Is the love that I’ve found ever since you’ve been around

Your love’s put me at the top of the world."

Our choral complicity implies for one brief moment that we think the song somewhat apt. But when Bill tries another verse we quickly come to our senses, and threaten to throw him over the nearest cliff if he dares to sing or mention the song again.

He pretends to be offended, but gives the game away by grinning cunningly. He knows that the damage is done, that we will each internally hum that infernal tune right through our (very wet) dinner preparations. He stays silent as we eat, but his look is that of a farmer who’s just finished sowing his crop as the rain begins.

Is there any hope when such a despicable thing has been done to you?

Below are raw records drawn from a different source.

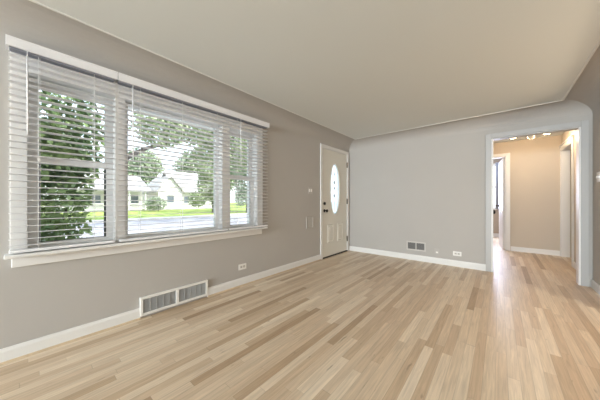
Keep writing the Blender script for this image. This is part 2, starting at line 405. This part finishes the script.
def oval_ring(a0,b0,a1,b1,x0,x1):
    m = MB(); n = 48; A = ell(a0,b0,n); B = ell(a1,b1,n); Mi = ell((a0+a1)/2,(b0+b1)/2,n)
    vs = [(x0,*p) for p in A]+[(x1,*p) for p in Mi]+[(x0,*p) for p in B]
    fs = []
    for i in range(n):
        j = (i+1)%n; fs += [(i,j,n+j,n+i),(n+i,n+j,2*n+j,2*n+i)]
    return m._add(vs,fs,True)
oval_ring(OA+.030,OB+.030,OA-.012,OB-.012,-.002,.014).build('oval_light_frame','door',slab)
m = MB(); A = ell(OA,OB); m._add([(-.020,*p) for p in A]+[(-.026,*p) for p in A],[tuple(range(48)),tuple(range(48,96))]+[(i,(i+1)%48,48+(i+1)%48,48+i) for i in range(48)])
lite = m.build('oval_glass','frost',slab)
m = MB()
def came(pts): m.tube([(-.017,p[0],p[1]) for p in pts],.0022,6)
came([(OY+OA*.72*math.cos(2*PI*i/40),OZc+OB*.78*math.sin(2*PI*i/40)) for i in range(41)])
came([(OY,OZc-OB),(OY,OZc+OB)]); came([(OY-OA,OZc),(OY+OA,OZc)])
for s in (-1,1): came([(OY+s*.10*math.sin(PI*i/12),OZc-.30+.60*i/12) for i in range(13)])
m.build('lead_came','came',lite)
m = MB()
for z,r in ((OZc+.13,.032),(OZc+.02,.026),(OZc-.13,.032),(OZc+.30,.020)): m.lathe((-.018,OY,z),[(r,0),(r*.8,.004),(r*.3,.006)],0,12)
m.build('bevelled_jewels','glassdot',lite)
def raised_panel(y0,y1,z0,z1,arch=0):
    m = MB(); n = 8
    def outline(i):
        pts = [(y0+i,z0+i),(y1-i,z0+i)]
        for k in range(n+1):
            t = k/n; pts.append((y1-i+(y0-y1+2*i)*t, z1-i+(arch*(t if arch<0 else t))))
        return pts
    o0,o1,o2,o3 = outline(0),outline(.010),outline(.022),outline(.05)
    k = len(o0); vs = [(.0,*p) for p in o0]+[(.009,*p) for p in o1]+[(.001,*p) for p in o2]+[(.008,*p) for p in o3]
    fs = [(r*k+i,r*k+(i+1)%k,(r+1)*k+(i+1)%k,(r+1)*k+i) for r in range(3) for i in range(k)]+[tuple(range(3*k,4*k))]
    m._add(vs,fs); m.build('raised_panel','door',slab)
raised_panel(3.715,3.915,.265,.615); raised_panel(4.070,4.270,.265,.615)
kb = MB().lathe((0,3.610,.885),[(.030,0),(.032,.004),(.026,.010),(.011,.014),(.011,.038),(.022,.044),(.029,.056),(.028,.068),(.018,.076),(.004,.078)],0).build('door_knob','black',slab)
db = MB().lathe((0,3.606,1.020),[(.029,0),(.029,.008),(.024,.014),(.018,.016),(.004,.017)],0); db.box((.014,3.600,1.000),(.032,3.612,1.040)); db.build('deadbolt','black',slab)
for z in (.27,1.06,1.83): MB().tube([(.010,4.450,z-.055),(.010,4.450,z+.055)],.011,8).build('hinge','hinge',dr)
boxo('jamb',(-.2,3.522,0),(-.0,3.543,2.055),'trim',dr); boxo('jamb',(-.2,4.444,0),(-.0,4.466,2.055),'trim',dr); boxo('head_jamb',(-.2,3.543,2.042),(0,4.444,2.062),'trim',dr)
boxo('door_stop',(-.075,3.543,.02),(-.047,3.558,2.042),'trim',dr); boxo('door_stop',(-.075,4.430,.02),(-.047,4.444,2.042),'trim',dr)
boxo('threshold',(-.22,3.53,-.02),(.018,4.46,.020),'threshold',dr,.003)
def casing_y(par, y0, y1, zt, w, m_='trim', x=0):
    m = MB(); m.box((x,y0-w,0),(x+.018,y0,zt+w)).box((x,y1,0),(x+.018,y1+w,zt+w)).box((x,y0,zt),(x+.018,y1,zt+w)); return m.build('casing',m_,par,.004)
casing_y(dr,3.536,4.452,2.048,.064)

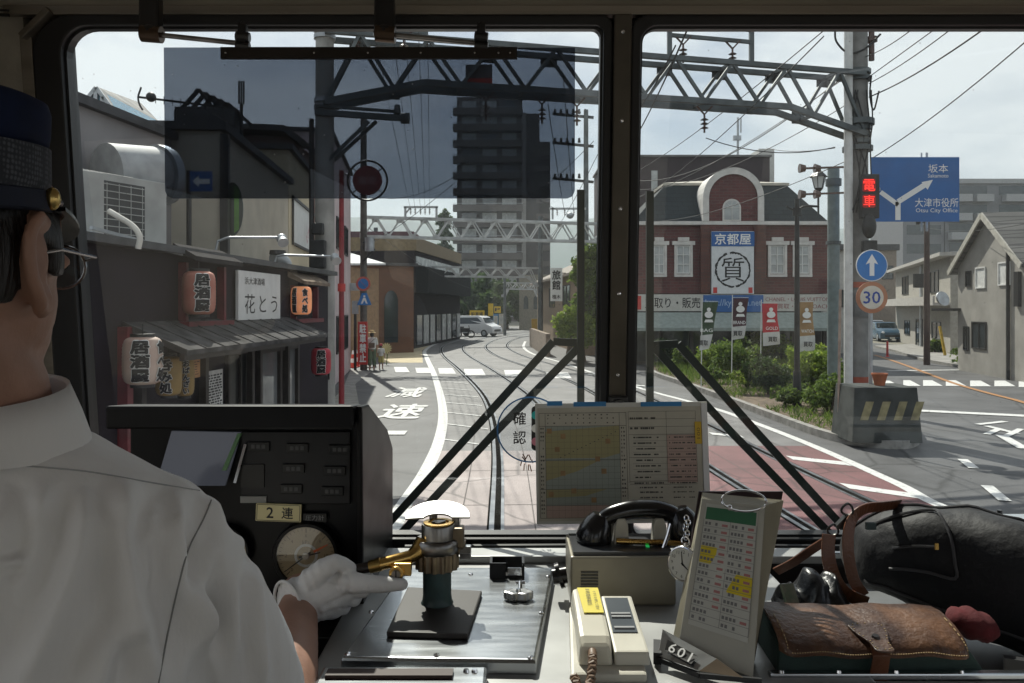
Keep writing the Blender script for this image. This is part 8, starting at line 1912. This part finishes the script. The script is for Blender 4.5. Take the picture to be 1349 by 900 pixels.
# ================================================================== THE DRIVER
from mathutils.bvhtree import BVHTree
M_SKIN = mat('skin', (0.37, 0.205, 0.145), rough=.5, var=.10, scale=25, bump=.08, bscale=250)
M_SHIRT = mat('white_shirt', (0.78, 0.765, 0.745), rough=.85, var=.04, scale=5, bump=.32, bscale=42, sheen=.15, stretch=(1, 1, .32))
M_GLOVE = mat('white_glove', (0.74, 0.74, 0.73), rough=.85, var=.05, scale=20, bump=.25, bscale=700)
M_NAVY = mat('cap_navy', (0.008, 0.014, 0.042), rough=.85, var=.2, scale=30, spec=.2)
M_HAIR = mat('black_hair', (0.010, 0.008, 0.007), rough=.45, var=.4, scale=60, stretch=(1, 1, .15), bump=.6, bscale=140)
drv = thing('person', 'tram driver in white shirt, navy cap and white glove gripping the brass lever', 'person', (-.473, .68, 1.05))
HC = Vector((-.441, .615, 2.636)); ha = R(1); hf = Vector((math.sin(ha), math.cos(ha), 0)); hr = Vector((math.cos(ha), -math.sin(ha), 0)); hu = Vector((0, 0, 1))
HM = Matrix((hr, hf, hu)).transposed()
def H(r, f_, u): return HC + hr*r + hf*f_ + hu*u
S_R, E_R, W_R = Vector((-.318, .70, 2.402)), Vector((-.256, .845, 2.140)), at(393, 800, 1.115)
S_L, E_L, W_L = Vector((-.628, .70, 2.402)), Vector((-.66, .80, 2.14)), Vector((-.60, 1.02, 2.13))
def torso(f, k=0.0, zlo=1.80):
    spec = [(zlo, .165, .110, .69), (1.95, .17, .115, .69), (2.10, .178, .118, .685), (2.25, .186, .120, .68), (2.36, .190, .115, .68), (2.42, .182, .098, .68), (2.452, .158, .084, .675), (2.482, .108, .068, .67), (2.505, .058, .055, .665)]
    f.loft([[Vector((-.447 + (hw-.016+k)*math.copysign(abs(math.cos(a))**.8, math.cos(a)), cy_ + (hd+k)*math.copysign(abs(math.sin(a))**.9, math.sin(a)), z)) for a in [2*math.pi*i/32 for i in range(32)]] for z, hw, hd, cy_ in spec])
def limb(f, pts, rs, n=16):
    f.tube(pts, rs, n); f.ell(pts[0], rs[0]); f.ell(pts[-1], rs[-1])
# --- body, one continuous figure
f = MB(); torso(f, -.03)
limb(f, [Vector((-.445, .668, 2.46)), Vector((-.440, .645, 2.53)), H(0, -.02, -.05)], [.062, .058, .060])
f.ell(H(0, 0, .020), (.077, .096, .108), HM, 24, 16); f.ell(H(0, .040, -.050), (.054, .058, .060), HM, 20, 12); f.ell(H(0, .070, -.085), (.026, .022, .020), HM)
f.ell(H(0, .020, -.030), (.067, .075, .070), HM, 20, 12)
f.loft([[H(sx*.012, .085, .012) for sx in (-1, 0, 1)] + [H(0, .094, .012)], [H(sx*.018, .092, -.030) for sx in (-1, 0, 1)] + [H(0, .122, -.028)]]); f.ell(H(0, .105, -.030), (.015, .014, .011), HM)
f.ell(H(0, .092, -.060), (.024, .012, .009), HM)
for s in (-1, 1):
    f.ell(H(s*.034, .082, .004), (.020, .012, .010), HM)
    er = [(.018, .030), (.006, .037), (-.010, .034), (-.020, .022), (-.021, .004), (-.016, -.012), (-.006, -.026), (.006, -.036), (.014, -.032), (.013, -.018)]
    P = [H(s*(.078 + .010*(1 if -.025 < a < 0 else .2)), a*.95 - .010, b_*1.0 - .004) for a, b_ in er]
    P = [Vector(p) for p in smooth_line([tuple(p) for p in P], 4)]; f.tube(P, .0058, 8)
    f.ell(H(s*.077, -.012, -.002), (.0075, .017, .028), HM @ Matrix.Rotation(R(s*-18), 3, 'Z')); f.ell(H(s*.080, .0, -.034), (.007, .010, .011), HM)
for S, E, W in ((S_R, E_R, W_R), (S_L, E_L, W_L)):
    limb(f, [S, S.lerp(E, .5), E], [.036, .038, .037]); limb(f, [E, E.lerp(W, .35), E.lerp(W, .7), W], [.039, .042, .034, .027])
    dv = (W-E).normalized(); f.ell(W + dv*.05, (.032, .040, .022))
for s in (-1, 1):
    hp = Vector((-.473 + s*.085, .69, 1.84)); limb(f, [hp, hp + Vector((s*.01, .005, -.38)), hp + Vector((s*.015, -.01, -.72))], [.088, .060, .044]); f.ell(hp + Vector((s*.02, .06, -.755)), (.042, .12, .035))
f.ell((-.473, .69, 1.86), (.165, .11, .11))
me = eval_mesh(f, [('REMESH', dict(mode='VOXEL', voxel_size=.0042)), ('SMOOTH', dict(factor=.5, iterations=5))], wmat(drv).inverted())
link_mesh('body', me, M_SKIN, drv)
for s in (-1, 1):   # eyes
    f = MB(); f.ell(H(s*.032, .083, .001), .0105, HM); e = f.build('eye', mat('eye_white', (.6, .58, .55), rough=.2, var=0), drv, smooth=True); f = MB(); f.ell(H(s*.032, .0915, .001), .0045, HM); f.build('iris', mat('iris_dark', (.02, .012, .008), rough=.15, var=0), e, smooth=True)

# --- shirt
f = MB(); torso(f, .006, 1.76)
for S, E in ((S_R, E_R), (S_L, E_L)):
    c = S.lerp(E, .76); out = Vector((.006 if S is S_R else -.006, 0, 0))
    limb(f, [S + Vector((0, 0, -.004)), S.lerp(E, .35) + out, S.lerp(E, .6) + out], [.058, .063, .061]); f.tube([S.lerp(E, .5) + out, c + out*.6, S.lerp(E, .84)], [.060, .059, .055], 20)
me = eval_mesh(f, [('REMESH', dict(mode='VOXEL', voxel_size=.0062)), ('SMOOTH', dict(factor=.5, iterations=14)), ('SUBSURF', dict(levels=1))])
n = len(me.vertices); co = np.empty(n*3); me.vertices.foreach_get('co', co); co = co.reshape(-1, 3); nm = np.empty(n*3); me.vertices.foreach_get('normal', nm); nm = nm.reshape(-1, 3)
PX = 674.5 + co[:, 0]/co[:, 1]*F; PY = 405 - (co[:, 2]-EYE)/co[:, 1]*F      # where folds lie, measured over the back
def poly_dist(P, pts):
    best = np.full(len(P), 1e9); tt = np.zeros(len(P)); pts = np.array(pts, float); L = len(pts)-1
    for i in range(L):
        a, b_ = pts[i], pts[i+1]; ab = b_-a; t = np.clip(((P-a) @ ab)/(ab @ ab), 0, 1); d = np.linalg.norm(P - (a + t[:, None]*ab), axis=1)
        m_ = d < best; best[m_] = d[m_]; tt[m_] = (i + t[m_])/L
    return best, tt
PP = np.stack([PX, PY], 1); disp = np.zeros(n)
back = np.clip(-nm[:, 1]*1.6 + .35, 0, 1)
for pts, w, amp in (([(165, 625), (158, 700), (172, 790), (205, 900)], 17, .0075), ([(235, 640), (225, 700), (232, 760), (268, 840), (290, 910)], 13, .0065), ([(120, 640), (108, 720), (70, 820), (30, 910)], 20, .007), ([(205, 650), (196, 720), (200, 780)], 10, .0045),
        ([(285, 690), (262, 780), (238, 900)], 12, .006), ([(312, 690), (300, 760), (306, 900)], 12, .006), ([(330, 740), (338, 820), (346, 910)], 9, .005), ([(60, 630), (50, 720), (20, 800)], 16, .005), ([(180, 800), (140, 860), (120, 920)], 16, .006), ([(270, 650), (290, 700), (288, 760)], 9, .004), ([(0, 745), (30, 738)], 7, .004), ([(130, 560), (200, 578), (260, 600)], 9, .0025), ([(20, 640), (-20, 760), (-70, 860)], 22, .007)):
    d, t = poly_dist(PP, pts); env = np.clip(t*5, 0, 1)*np.clip((1-t)*4+.25, 0, 1)
    disp += 1.9*amp*env*np.exp(-(d/w)**2) - 1.9*amp*.4*env*np.exp(-((d-2.0*w)/(w*.9))**2)
ph_ = co[:, 0]*38 + co[:, 2]*9; disp += .0016*np.sin(ph_ + 2*np.sin(co[:, 2]*17)) * np.clip((2.42-co[:, 2])*6, 0, 1)
front = np.clip(nm[:, 1], 0, 1); disp += front*.003*np.sin(co[:, 0]*60+co[:, 2]*25)
co2 = co + nm*(disp*np.where(nm[:, 1] > .3, .5, 1.0))[:, None]
SB = BVHTree.FromPolygons([Vector(v) for v in co2], [tuple(p.vertices) for p in me.polygons])
loc = np.array(wmat(drv).to_translation()); me.vertices.foreach_set('co', (co2 - loc).ravel()); me.update()
sh = link_mesh('shirt', me, M_SHIRT, drv)
def on_shirt(px, py, off=.0004):
    o = Vector((0, 0, EYE)); d = (at(px, py, 1.0) - o).normalized(); h = SB.ray_cast(o, d)
    return (h[0] - d*off) if h[0] is not None else None
def seam(pts, r=.0009, m=None):
    L = [on_shirt(*p) for p in smooth_line(pts, 8)]; L = [p for p in L if p is not None]
    if len(L) > 3: f = MB(); f.tube(L, r, 6); f.build('seam', m or mat('seam_grey', (.36, .36, .355), rough=.9), sh, smooth=True)
seam([(-60, 602), (0, 611), (60, 616), (120, 622), (200, 636), (284, 650)], .0007)
seam([(290, 616), (285, 640), (270, 680), (250, 720), (238, 760), (222, 830), (208, 905)], .0007, mat('seam_dark', (.30, .30, .29), rough=.9))
seam([(70, 548), (140, 563), (220, 588), (280, 612)], .0006)
# collar
f = MB(); rings = []
for z, kx, ky, dy in ((2.472, .078, .070, 0), (2.500, .071, .066, -.004), (2.528, .068, .066, -.012), (2.531, .0715, .0695, -.012), (2.505, .079, .076, -.006), (2.478, .088, .082, -.002)):
    rings.append([Vector((-.442 + kx*math.cos(a), .662 + dy + ky*math.sin(a), z + (.010*math.sin(a) if z > 2.49 else 0) - .0)) for a in [2*math.pi*k/40 for k in range(40)]])
f.loft(rings, caps=False); f.build('collar', M_SHIRT, sh, smooth=True, autosm=False)
# trousers, shoes, belt
f = MB()
for s in (-1, 1): hp = Vector((-.473 + s*.085, .69, 1.86)); f.tube([hp, hp + Vector((s*.01, .005, -.40)), hp + Vector((s*.015, -.005, -.77))], [.100, .078, .068], 20)
f.ell((-.473, .69, 1.88), (.182, .128, .12)); me = eval_mesh(f, [('REMESH', dict(mode='VOXEL', voxel_size=.012)), ('SMOOTH', dict(factor=.5, iterations=4))], wmat(drv).inverted()); link_mesh('trousers', me, mat('trousers_navy', (.015, .018, .03), rough=.85, var=.1), drv)
for s in (-1, 1): f = MB(); f.ell((-.473 + s*.105, .745, 1.095), (.050, .14, .045)); f.build('shoe', mat('shoe_black', (.01, .01, .01), rough=.3), drv, smooth=True)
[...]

Is there any hero who can slay that monstrous ear worm? One sovereign remedy I have read about and tried is the “Womble Cure”.

The theory is that if you have one of those diabolical tunes stuck in your head, you simply start singing the theme from the Wombles of Wimbledon. This may sound like a “hair-of-the-dog” kind of cure, but I think it is soundly based. Most of us, it seems, know the first verse of Mike Batt’s tune (Underground overground wombling free, the Wombles of Wimbledon Common are we …etc) and can fearlessly sing that much of it. But from there on we struggle: I’ve met very few who can proceed to the second verse.

And that, I believe, is the secret to the cure. Like walking into a mire, or driving a racing car into track-side gravel, your forward momentum is stopped. You simply cease singing, and the ear worm shrivels and dies.

The walking mates with whom I’ve shared this cure haven’t quite come to swear by it yet. Indeed there’s been a certain amount of graceless swearing AT me for it. But I think they will come around in the end.